--- REQUIRED TASK ---
Output the material beneath this task exactly, images excluded.
START
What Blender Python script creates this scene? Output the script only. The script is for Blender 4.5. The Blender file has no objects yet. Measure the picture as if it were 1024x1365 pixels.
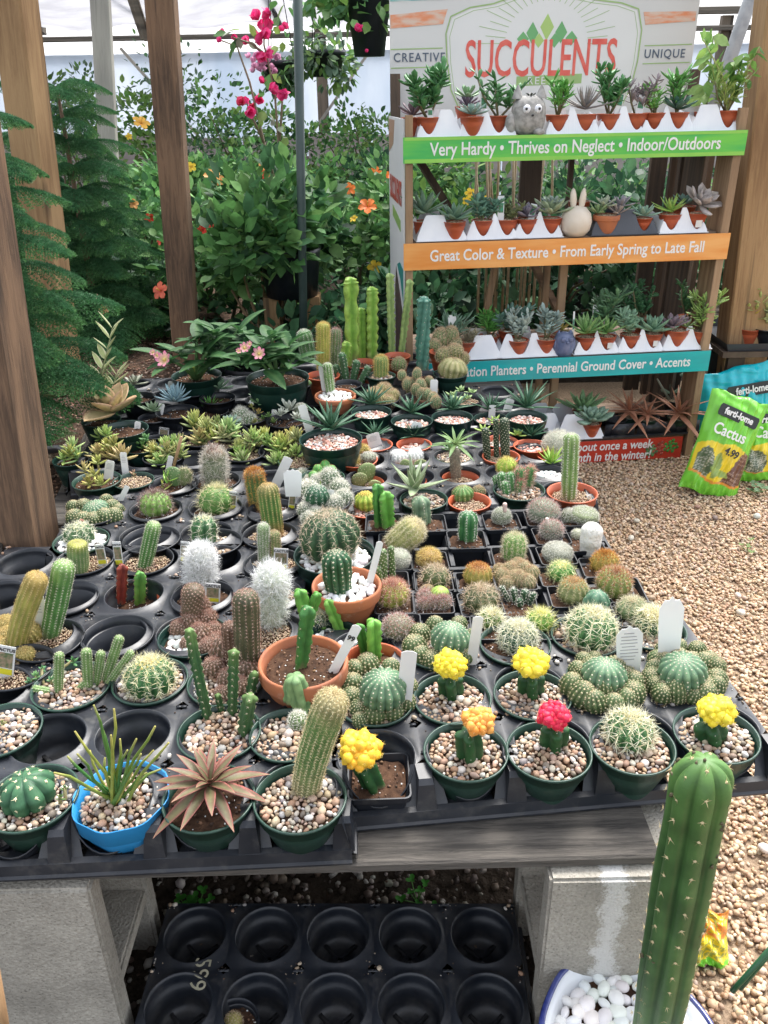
import bpy, bmesh, math, random
import numpy as np
from mathutils import Vector, Matrix
random.seed(7); RNG = np.random.default_rng(7)
SC = bpy.context.scene
COL = SC.collection
PI = math.pi
# ------------------------------------------------------------------ camera
F = 1100.0; PITCH = math.radians(27); ROLL = math.radians(1.0); CAMH = 1.2
_u = np.array([0, math.sin(PITCH), math.cos(PITCH)])
CW = np.array([0, math.cos(PITCH), -math.sin(PITCH)])
_x = np.array([1., 0, 0])
CR = math.cos(ROLL)*_x - math.sin(ROLL)*_u
CU = math.cos(ROLL)*_u + math.sin(ROLL)*_x
CC = np.array([0, 0, CAMH])
cam = bpy.data.cameras.new('camera'); camo = bpy.data.objects.new('camera', cam); COL.objects.link(camo)
cam.sensor_fit = 'VERTICAL'; cam.sensor_height = 36; cam.lens = F/1365*36
cam.clip_start = 0.02; cam.clip_end = 400
M = Matrix(((CR[0], CU[0], -CW[0], CC[0]), (CR[1], CU[1], -CW[1], CC[1]), (CR[2], CU[2], -CW[2], CC[2]), (0, 0, 0, 1)))
camo.matrix_world = M
SC.camera = camo
# ------------------------------------------------------------------ light
SUN_EL, SUN_AZ = 58, 25      # sun behind and to the right, soft through thin cloud
w = bpy.data.worlds.new("World"); SC.world = w; w.use_nodes = True
nt = w.node_tree; bg = nt.nodes['Background']
sky = nt.nodes.new('ShaderNodeTexSky'); sky.sky_type = 'NISHITA'; sky.sun_disc = False
sky.sun_elevation = math.radians(SUN_EL); sky.sun_rotation = math.radians(SUN_AZ)
sky.air_density = 1.0; sky.dust_density = 3.0
hs = nt.nodes.new('ShaderNodeHueSaturation'); hs.inputs['Saturation'].default_value = 0.30
nt.links.new(sky.outputs[0], hs.inputs['Color']); nt.links.new(hs.outputs[0], bg.inputs['Color'])
bg.inputs['Strength'].default_value = 0.15
sl = bpy.data.lights.new('sun', 'SUN'); sl.energy = 1.35; sl.angle = math.radians(22); sl.color = (1.0, 0.965, 0.91)
so = bpy.data.objects.new('sun', sl); COL.objects.link(so)
_el, _az = math.radians(SUN_EL), math.radians(SUN_AZ)
sd = Vector((math.sin(_az)*math.cos(_el), math.cos(_az)*math.cos(_el), math.sin(_el)))
so.rotation_euler = sd.to_track_quat('Z', 'Y').to_euler()
SC.view_settings.view_transform = 'Standard'; SC.view_settings.look = 'None'
SC.view_settings.exposure = 1.70; SC.view_settings.gamma = 1.0; SC.view_settings.use_curve_mapping = False
SC.cycles.max_bounces = 8; SC.cycles.transparent_max_bounces = 8
# ------------------------------------------------------------------ pixel -> place helpers (photo is 1024 x 1365)
def ray(px, py): return CW + CR*((px-512)/F) - CU*((py-682.5)/F)
def P(px, py, z):
    r = ray(px, py); return CC + r*((z-CAMH)/r[2])
def PD(px, py, Y):
    r = ray(px, py); return CC + r*(Y/r[1])
def inv(p):
    q = np.array(p)-CC; d = q@CW
    return 512+F*(q@CR)/d, 682.5-F*(q@CU)/d, d
def depth(p): return (np.array(p)-CC)@CW
# ------------------------------------------------------------------ materials
MATS = {}
def _new(name):
    m = bpy.data.materials.new(name); m.use_nodes = True; n = m.node_tree
    return m, n, n.nodes['Principled BSDF']
def mat(name, c, rough=0.6, noise=0.15, ns=20, bump=0.0, bs=60, spec=0.5, c2=None, coat=0.0, trans=0.0, attr=False, stretch=None, detail=4, bdist=0.002, alpha=None):
    if name in MATS: return MATS[name]
    m, n, b = _new(name); L = n.links
    b.inputs['Roughness'].default_value = rough; b.inputs['Specular IOR Level'].default_value = spec
    tc = n.nodes.new('ShaderNodeTexCoord'); mp = n.nodes.new('ShaderNodeMapping')
    L.new(tc.outputs['Object'], mp.inputs['Vector'])
    if stretch: mp.inputs['Scale'].default_value = stretch
    nz = n.nodes.new('ShaderNodeTexNoise'); nz.inputs['Scale'].default_value = ns; nz.inputs['Detail'].default_value = detail
    L.new(mp.outputs[0], nz.inputs['Vector'])
    mx = n.nodes.new('ShaderNodeMix'); mx.data_type = 'RGBA'
    if attr:
        at = n.nodes.new('ShaderNodeAttribute'); at.attribute_name = 'Col'
        mr = n.nodes.new('ShaderNodeMapRange'); mr.inputs['From Min'].default_value = 0.25; mr.inputs['From Max'].default_value = 0.75
        mr.inputs['To Min'].default_value = 1-noise; mr.inputs['To Max'].default_value = 1+noise
        L.new(nz.outputs['Fac'], mr.inputs['Value'])
        mx.blend_type = 'MULTIPLY'; mx.inputs['Factor'].default_value = 1
        L.new(at.outputs['Color'], mx.inputs['A']); L.new(mr.outputs[0], mx.inputs['B'])
    else:
        c2 = c2 or tuple(min(1, v*(1-noise*2)) for v in c)
        mr = n.nodes.new('ShaderNodeMapRange'); mr.inputs['From Min'].default_value = 0.35; mr.inputs['From Max'].default_value = 0.65
        L.new(nz.outputs['Fac'], mr.inputs['Value']); L.new(mr.outputs[0], mx.inputs['Factor'])
        mx.inputs['A'].default_value = (*c, 1); mx.inputs['B'].default_value = (*c2, 1)
    L.new(mx.outputs['Result'], b.inputs['Base Color'])
    if bump:
        n2 = n.nodes.new('ShaderNodeTexNoise'); n2.inputs['Scale'].default_value = bs; n2.inputs['Detail'].default_value = 5
        L.new(mp.outputs[0], n2.inputs['Vector'])
        bp = n.nodes.new('ShaderNodeBump'); bp.inputs['Strength'].default_value = bump; bp.inputs['Distance'].default_value = bdist
        L.new(n2.outputs['Fac'], bp.inputs['Height']); L.new(bp.outputs[0], b.inputs['Normal'])
    if coat: b.inputs['Coat Weight'].default_value = coat
    if trans:   # thin translucent sheet
        t = n.nodes.new('ShaderNodeBsdfTranslucent'); L.new(mx.outputs['Result'], t.inputs['Color'])
        ms = n.nodes.new('ShaderNodeMixShader'); ms.inputs['Fac'].default_value = trans
        L.new(b.outputs[0], ms.inputs[1]); L.new(t.outputs[0], ms.inputs[2])
        L.new(ms.outputs[0], n.nodes['Material Output'].inputs['Surface'])
    MATS[name] = m; return m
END
--- WRITTEN SOLUTION ---
What Blender Python script creates this scene? Output the script only. The script is for Blender 4.5. The Blender file has no objects yet. Measure the picture as if it were 1024x1365 pixels.
import bpy, bmesh, math, random
import numpy as np
from mathutils import Vector, Matrix
random.seed(7); RNG = np.random.default_rng(7)
SC = bpy.context.scene
COL = SC.collection
PI = math.pi
# ------------------------------------------------------------------ camera
F = 1100.0; PITCH = math.radians(27); ROLL = math.radians(1.0); CAMH = 1.2
_u = np.array([0, math.sin(PITCH), math.cos(PITCH)])
CW = np.array([0, math.cos(PITCH), -math.sin(PITCH)])
_x = np.array([1., 0, 0])
CR = math.cos(ROLL)*_x - math.sin(ROLL)*_u
CU = math.cos(ROLL)*_u + math.sin(ROLL)*_x
CC = np.array([0, 0, CAMH])
cam = bpy.data.cameras.new('camera'); camo = bpy.data.objects.new('camera', cam); COL.objects.link(camo)
cam.sensor_fit = 'VERTICAL'; cam.sensor_height = 36; cam.lens = F/1365*36
cam.clip_start = 0.02; cam.clip_end = 400
M = Matrix(((CR[0], CU[0], -CW[0], CC[0]), (CR[1], CU[1], -CW[1], CC[1]), (CR[2], CU[2], -CW[2], CC[2]), (0, 0, 0, 1)))
camo.matrix_world = M
SC.camera = camo
# ------------------------------------------------------------------ light
SUN_EL, SUN_AZ = 58, 25      # sun behind and to the right, soft through thin cloud
w = bpy.data.worlds.new("World"); SC.world = w; w.use_nodes = True
nt = w.node_tree; bg = nt.nodes['Background']
sky = nt.nodes.new('ShaderNodeTexSky'); sky.sky_type = 'NISHITA'; sky.sun_disc = False
sky.sun_elevation = math.radians(SUN_EL); sky.sun_rotation = math.radians(SUN_AZ)
sky.air_density = 1.0; sky.dust_density = 3.0
hs = nt.nodes.new('ShaderNodeHueSaturation'); hs.inputs['Saturation'].default_value = 0.30
nt.links.new(sky.outputs[0], hs.inputs['Color']); nt.links.new(hs.outputs[0], bg.inputs['Color'])
bg.inputs['Strength'].default_value = 0.15
sl = bpy.data.lights.new('sun', 'SUN'); sl.energy = 1.35; sl.angle = math.radians(22); sl.color = (1.0, 0.965, 0.91)
so = bpy.data.objects.new('sun', sl); COL.objects.link(so)
_el, _az = math.radians(SUN_EL), math.radians(SUN_AZ)
sd = Vector((math.sin(_az)*math.cos(_el), math.cos(_az)*math.cos(_el), math.sin(_el)))
so.rotation_euler = sd.to_track_quat('Z', 'Y').to_euler()
SC.view_settings.view_transform = 'Standard'; SC.view_settings.look = 'None'
SC.view_settings.exposure = 1.70; SC.view_settings.gamma = 1.0; SC.view_settings.use_curve_mapping = False
SC.cycles.max_bounces = 8; SC.cycles.transparent_max_bounces = 8
# ------------------------------------------------------------------ pixel -> place helpers (photo is 1024 x 1365)
def ray(px, py): return CW + CR*((px-512)/F) - CU*((py-682.5)/F)
def P(px, py, z):
    r = ray(px, py); return CC + r*((z-CAMH)/r[2])
def PD(px, py, Y):
    r = ray(px, py); return CC + r*(Y/r[1])
def inv(p):
    q = np.array(p)-CC; d = q@CW
    return 512+F*(q@CR)/d, 682.5-F*(q@CU)/d, d
def depth(p): return (np.array(p)-CC)@CW
# ------------------------------------------------------------------ materials
MATS = {}
def _new(name):
    m = bpy.data.materials.new(name); m.use_nodes = True; n = m.node_tree
    return m, n, n.nodes['Principled BSDF']
def mat(name, c, rough=0.6, noise=0.15, ns=20, bump=0.0, bs=60, spec=0.5, c2=None, coat=0.0, trans=0.0, attr=False, stretch=None, detail=4, bdist=0.002, alpha=None):
    if name in MATS: return MATS[name]
    m, n, b = _new(name); L = n.links
    b.inputs['Roughness'].default_value = rough; b.inputs['Specular IOR Level'].default_value = spec
    tc = n.nodes.new('ShaderNodeTexCoord'); mp = n.nodes.new('ShaderNodeMapping')
    L.new(tc.outputs['Object'], mp.inputs['Vector'])
    if stretch: mp.inputs['Scale'].default_value = stretch
    nz = n.nodes.new('ShaderNodeTexNoise'); nz.inputs['Scale'].default_value = ns; nz.inputs['Detail'].default_value = detail
    L.new(mp.outputs[0], nz.inputs['Vector'])
    mx = n.nodes.new('ShaderNodeMix'); mx.data_type = 'RGBA'
    if attr:
        at = n.nodes.new('ShaderNodeAttribute'); at.attribute_name = 'Col'
        mr = n.nodes.new('ShaderNodeMapRange'); mr.inputs['From Min'].default_value = 0.25; mr.inputs['From Max'].default_value = 0.75
        mr.inputs['To Min'].default_value = 1-noise; mr.inputs['To Max'].default_value = 1+noise
        L.new(nz.outputs['Fac'], mr.inputs['Value'])
        mx.blend_type = 'MULTIPLY'; mx.inputs['Factor'].default_value = 1
        L.new(at.outputs['Color'], mx.inputs['A']); L.new(mr.outputs[0], mx.inputs['B'])
    else:
        c2 = c2 or tuple(min(1, v*(1-noise*2)) for v in c)
        mr = n.nodes.new('ShaderNodeMapRange'); mr.inputs['From Min'].default_value = 0.35; mr.inputs['From Max'].default_value = 0.65
        L.new(nz.outputs['Fac'], mr.inputs['Value']); L.new(mr.outputs[0], mx.inputs['Factor'])
        mx.inputs['A'].default_value = (*c, 1); mx.inputs['B'].default_value = (*c2, 1)
    L.new(mx.outputs['Result'], b.inputs['Base Color'])
    if bump:
        n2 = n.nodes.new('ShaderNodeTexNoise'); n2.inputs['Scale'].default_value = bs; n2.inputs['Detail'].default_value = 5
        L.new(mp.outputs[0], n2.inputs['Vector'])
        bp = n.nodes.new('ShaderNodeBump'); bp.inputs['Strength'].default_value = bump; bp.inputs['Distance'].default_value = bdist
        L.new(n2.outputs['Fac'], bp.inputs['Height']); L.new(bp.outputs[0], b.inputs['Normal'])
    if coat: b.inputs['Coat Weight'].default_value = coat
    if trans:   # thin translucent sheet
        t = n.nodes.new('ShaderNodeBsdfTranslucent'); L.new(mx.outputs['Result'], t.inputs['Color'])
        ms = n.nodes.new('ShaderNodeMixShader'); ms.inputs['Fac'].default_value = trans
        L.new(b.outputs[0], ms.inputs[1]); L.new(t.outputs[0], ms.inputs[2])
        L.new(ms.outputs[0], n.nodes['Material Output'].inputs['Surface'])
    MATS[name] = m; return m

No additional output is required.